Do tego Wiedniowi bardzo daleko. To miasto z ogromnymi tradycjami, czuć tam tęsknotę za epoką przełomu XIX i XX wieku. Nie brakuje jednak argumentów na poparcie tezy, że Wiedeń jest świetnym miejscem do życia. Weźmy ofertę kulturalną, trudno porównać ją z czymkolwiek na świecie. Liczba i jakość wydarzeń kulturalnych, a jednocześnie ich dostępność, zdumiewa. Jeśli jednak ktoś spodziewa się, że w Wiedniu zakosztuje życia w stylu wielkiej metropolii, czeka go rozczarowanie.
To pani miasto?
Czuję się tam coraz lepiej, ale osiągnięcie tego stanu zajęło mi dziesięć lat. Gdy przyjechałam do Wiednia, byłam przyzwyczajona do tempa i energii Warszawy, w której żyje się szybciej, czuć też u nas ogromną motywację, żeby coś zmieniać, poprawiać...
Co można poprawiać w Wiedniu? Tam już wszystko jest.

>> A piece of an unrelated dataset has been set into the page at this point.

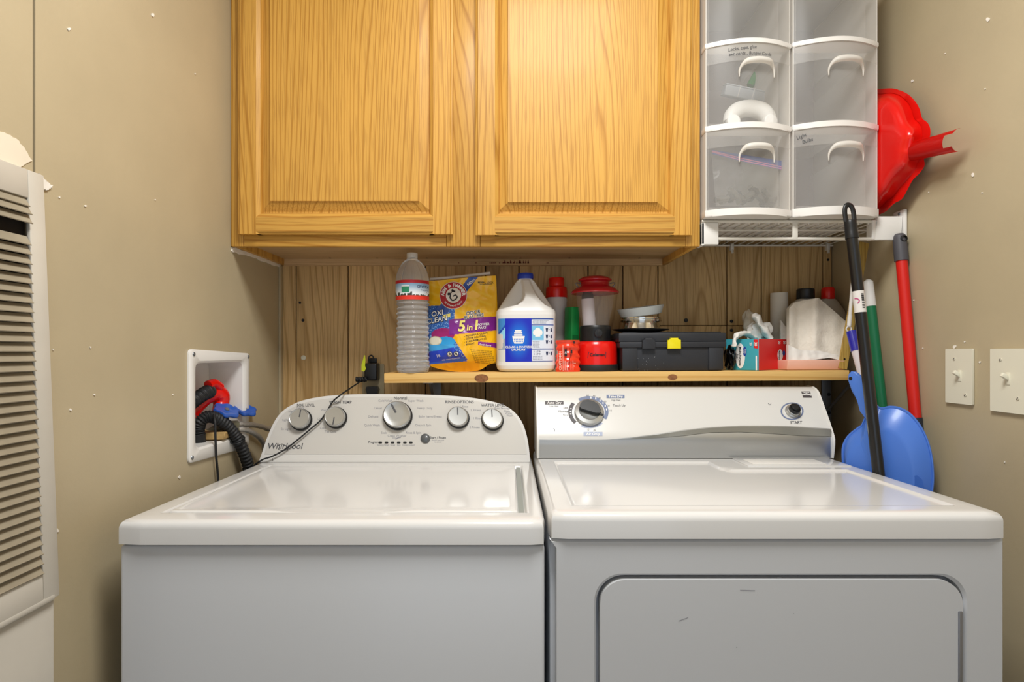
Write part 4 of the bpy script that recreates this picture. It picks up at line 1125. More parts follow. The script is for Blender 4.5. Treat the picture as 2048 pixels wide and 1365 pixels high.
b = B(); prism(b, [c0 + d2 * a_ + Vector((0, 0, h)) + n2 * .0001 for a_, h in ((.0008, .0006), (L2 - .0008, .0006), (L2 - .0008, up.z - .0006), (.0008, up.z - .0006))], n2 * .0005); poly(b, [(1508, 679.5), (1516.3, 679.5), (1516.3, 698), (1508, 696)], teal, .0006); obj('red_panel', b, mat('red_card', '#dd1f22', .4), tbx, flat=True)
b = B()
def ell(bm_, pl_, cx_, cy_, rx, ry, h): poly(bm_, [(cx_ + rx * math.cos(2 * math.pi * k_ / 28), cy_ + ry * math.sin(2 * math.pi * k_ / 28)) for k_ in range(28)], pl_, h)
ell(b, teal, 1481, 712, 9.5, 25, .0007); ell(b, redp, 1560, 711, 5.5, 11.5, .0009)
text(b, '30', 1512, 688.5, 7.5, teal, rot=-90, bold=.03, h=.0012); text(b, '20', 1502, 688.5, 6.5, teal, rot=-90, bold=.02, h=.0012); text(b, '20', 1558, 686, 6, redp, rot=-90, bold=.02, h=.0012)
text(b, '30', 1568, 686, 6, redp, rot=-90, bold=.03, h=.0012); stroke(b, [(1513, 712), (1513, 741)], 3, teal, .0008)
obj('white_print', b, m_wht_ink, tbx, flat=True)
b = B(); text(b, 'Multi-Purpose', 1480.5, 713, 6.6, teal, rot=-90, bold=.02, h=.0012); text(b, 'Bags', 1475.5, 713, 5, teal, rot=-90, h=.0012); text(b, 'Multi-Purpose', 1558, 712, 3.4, redp, rot=-90, bold=.02, h=.0014); obj('dark_print', b, m_blk_ink, tbx, flat=True)
b = B(); ell(b, teal, 1490, 703, 3.8, 9.5, .0011); ell(b, redp, 1567, 707, 2.6, 5, .0013); obj('blue_print', b, mat('blue_print', '#24489c', .4), tbx, flat=True)
b = B(); text(b, 'Great', 1491.5, 703, 3.6, teal, rot=-90, h=.0015); text(b, 'Value', 1488.5, 703, 3.6, teal, rot=-90, h=.0015); obj('white_lettering', b, m_wht_ink, tbx, flat=True)
# white bags spilling from the box
def crumple(bm_, amp, sc_, seed):
    for v in bm_.verts:
        q_ = v.co * sc_ + Vector((seed, 0, 0)); v.co += Vector((noise.noise(q_), noise.noise(q_ + Vector((9, 2, 1))), noise.noise(q_ + Vector((3, 7, 5))))) * amp
m_bagw = mat('white_film', '#e6e3dd', .38, coat=.2, sss=.1)
ztop_ = zt_ + .0002
wb = thing('white_plastic_bag', 'crumpled white plastic bag looping out of the trash bag carton', 'bag', (PX(1500, 1.58), 1.58, ztop_))
b = B(); tube(b, [at(1468, 694, 1.550), at(1468, 680, 1.552), at(1478, 669, 1.560), at(1492, 668, 1.575), at(1506, 675, 1.585), at(1514, 678.5, 1.59)], lambda t: .0105 - .004 * abs(t - .35), 14, per=6, flat=.6); crumple(b, .005, 70, 1); obj('bag_loop', b, m_bagw, wb, auto=50)
b = B(); tube(b, [at(1508, 628, 1.61), at(1516, 640, 1.605), at(1526, 656, 1.60), at(1536, 670, 1.60), at(1541, 677.5, 1.60)], lambda t: interp(t, [(0, .010), (.15, .017), (.5, .017), (1, .013)]), 16, per=6, flat=.55); crumple(b, .007, 55, 2); obj('bag_fold', b, m_bagw, wb, auto=50)
b = B(); blob(b, at(1518, 664, 1.63), (.035, .02, .03), .35, 2.2, 3); obj('bag_bulge', b, m_bagw, wb, auto=50)
b = B(); blob(b, at(1497, 648, 1.66), (.016, .015, .040), .3, 2.5, 5); obj('bag_fold', b, mat('beige_film', '#cfc6b6', .5), wb, auto=50)
bx = PX(1461, 1.60)
bb_ = on_shelf('black_plastic_bag', 'small crumpled black plastic bag between toolbox and trash bag carton', 'bag', bx, 1.60)
b = B(); blob(b, (bx - .004, 1.592, zs(bx) + .034), (.011, .030, .034), .4, 3, 8, flatz=zs(bx) + .0005); obj('bag_film', b, mat('black_film', '#0e0e10', .2, coat=.5), bb_, auto=20)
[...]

W Wiedniu powoli i z konieczności przyswoiłam sobie określenie „geniessen” – rozkoszować się, długo i powoli. Gdy uczyłam się niemieckiego, to słowo doprowadzało mnie do pasji. Myślałam: nie mam czasu na geniessen! Trzeba żyć, działać! (śmiech) Teraz jest mi łatwiej wprowadzać „geniessen” w życie. Jestem na innym etapie życia i doceniam rozkoszowanie się, ale nie da się ukryć, że początki były ciężkie (śmiech).